I wasn’t going to post anything about the passing of Wayne Shorter, as I pretty much covered everything I have to say about jazz on this relatively recent post, but then I came across the amazing photograph above — taken by one Frances Wolff in 1965 — and figured that was my “way in."
As expressed in that aforementioned post in greater detail, what I credibly know about jazz couldn't fill up one side of a hastily-scribbled sheet of loose leaf, but I know what I've heard that I liked. Jazz titan Wayne Shorter died Thursday, and he was one of the primary instigators of "fusion" juggernaut Weather Report. A copy of that band's Heavy Weather arrived in a crate of promo LPs from my father in London in the summer of 1977 (via a friend he'd made at Columbia/CBS/Epic records), and it became an unlikely favorite in our house. This song in particular we would blast on the regular. Rest in peace, Mr. Shorter. I know you did far more than this (as I had to research and encapsulate it for your obituary), but for bit of music alone, I salute you...

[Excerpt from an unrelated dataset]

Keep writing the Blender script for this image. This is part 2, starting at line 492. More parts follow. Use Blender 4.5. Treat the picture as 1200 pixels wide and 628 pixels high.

Back to Frances Wolff’s photograph, this would have been taken on the pedestrian island in the middle of Broadway at West 66th Street, looking south. Below is more or less the view from where Mr. Shorter was depicted standing today. To his left is the former site of Tower Records, although that wouldn’t have been there in 1965. Today it’s a Raymour & Flanagan, quite lamentably.
Behind him in the Wolff photo, you can see the neon top of the Empire Hotel, obscured by trees in the screen-grab below. The jazz club Iridium used to have a space on the ground floor of that hotel before decamping further down Broadway to West 51st Street.